### STATED GOAL
Write out the listing below without alteration, omitting its pictures.

** start of RECORDED INFORMATION **

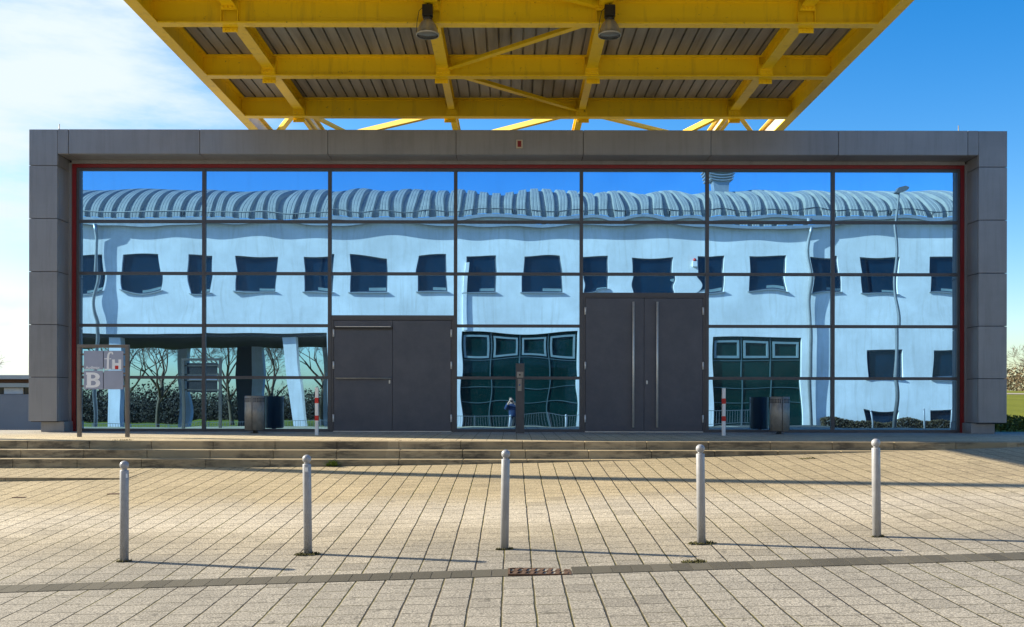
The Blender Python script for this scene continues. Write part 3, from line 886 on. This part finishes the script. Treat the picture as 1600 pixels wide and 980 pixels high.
# letter B: slab outline with two counters, built from strips
bx, bz, bw, bh = P0+.05, PZ0+.035, .31, .32
def arc_strip(cx, cz, r0x, r0z, r1x, r1z, n=12):
    out = []
    for k in range(n):
        a, b = R(-90+180*k/n), R(-90+180*(k+1)/n)
        out.append([(cx+r0x*math.cos(a), cz+r0z*math.sin(a)), (cx+r1x*math.cos(a), cz+r1z*math.sin(a)), (cx+r1x*math.cos(b), cz+r1z*math.sin(b)), (cx+r0x*math.cos(b), cz+r0z*math.sin(b))])
    return out
th, tb = .062, .085
def rect(x0, x1, z0, z1): return [(x0, z0), (x1, z0), (x1, z1), (x0, z1)]
mid = bz + bh*.52
polys = [rect(bx+.02, bx+.02+tb, bz, bz+bh), rect(bx, bx+.02, bz, bz+.05), rect(bx, bx+.02, bz+bh-.05, bz+bh)]
for z0, z1, xr in ((bz, mid+th/2-.006, bx+bw-.155), (mid-th/2+.006, bz+bh, bx+bw-.165)):
    cz, rz = (z0+z1)/2, (z1-z0)/2
    polys += [rect(bx+.02+tb, xr, z0, z0+th*.8), rect(bx+.02+tb, xr, z1-th*.8, z1)]
    polys += arc_strip(xr, cz, .055, rz-th*.8, .145, rz)
mb = MB()
for k, p in enumerate(polys): mb.prism(p, FY-.002-.0001*(k % 7), FY)
mb.build('letter', M['sign_white'], plates[(0, 0)])
# serif f, block H with its red square
fx, fz = pmx+.012, pmz+.012
mb = MB()
stem = [(fx+.060, fz), (fx+.105, fz), (fx+.108, fz+.25), (fx+.118, fz+.315), (fx+.145, fz+.345), (fx+.163, fz+.335), (fx+.168, fz+.315), (fx+.19, fz+.315), (fx+.196, fz+.345), (fx+.178, fz+.372), (fx+.145, fz+.378), (fx+.10, fz+.362), (fx+.073, fz+.32), (fx+.064, fz+.25)]
a = [mb.bm.verts.new((x, FY-.002, z)) for x, z in stem]; f = mb.bm.faces.new(a); bmesh.ops.triangulate(mb.bm, faces=[f])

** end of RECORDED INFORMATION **

### OUTPUT BELOW
The Blender Python script for this scene continues. Write part 3, from line 886 on. This part finishes the script. Treat the picture as 1600 pixels wide and 980 pixels high.
# letter B: slab outline with two counters, built from strips
bx, bz, bw, bh = P0+.05, PZ0+.035, .31, .32
def arc_strip(cx, cz, r0x, r0z, r1x, r1z, n=12):
    out = []
    for k in range(n):
        a, b = R(-90+180*k/n), R(-90+180*(k+1)/n)
        out.append([(cx+r0x*math.cos(a), cz+r0z*math.sin(a)), (cx+r1x*math.cos(a), cz+r1z*math.sin(a)), (cx+r1x*math.cos(b), cz+r1z*math.sin(b)), (cx+r0x*math.cos(b), cz+r0z*math.sin(b))])
    return out
th, tb = .062, .085
def rect(x0, x1, z0, z1): return [(x0, z0), (x1, z0), (x1, z1), (x0, z1)]
mid = bz + bh*.52
polys = [rect(bx+.02, bx+.02+tb, bz, bz+bh), rect(bx, bx+.02, bz, bz+.05), rect(bx, bx+.02, bz+bh-.05, bz+bh)]
for z0, z1, xr in ((bz, mid+th/2-.006, bx+bw-.155), (mid-th/2+.006, bz+bh, bx+bw-.165)):
    cz, rz = (z0+z1)/2, (z1-z0)/2
    polys += [rect(bx+.02+tb, xr, z0, z0+th*.8), rect(bx+.02+tb, xr, z1-th*.8, z1)]
    polys += arc_strip(xr, cz, .055, rz-th*.8, .145, rz)
mb = MB()
for k, p in enumerate(polys): mb.prism(p, FY-.002-.0001*(k % 7), FY)
mb.build('letter', M['sign_white'], plates[(0, 0)])
# serif f, block H with its red square
fx, fz = pmx+.012, pmz+.012
mb = MB()
stem = [(fx+.060, fz), (fx+.105, fz), (fx+.108, fz+.25), (fx+.118, fz+.315), (fx+.145, fz+.345), (fx+.163, fz+.335), (fx+.168, fz+.315), (fx+.19, fz+.315), (fx+.196, fz+.345), (fx+.178, fz+.372), (fx+.145, fz+.378), (fx+.10, fz+.362), (fx+.073, fz+.32), (fx+.064, fz+.25)]
a = [mb.bm.verts.new((x, FY-.002, z)) for x, z in stem]; f = mb.bm.faces.new(a); bmesh.ops.triangulate(mb.bm, faces=[f])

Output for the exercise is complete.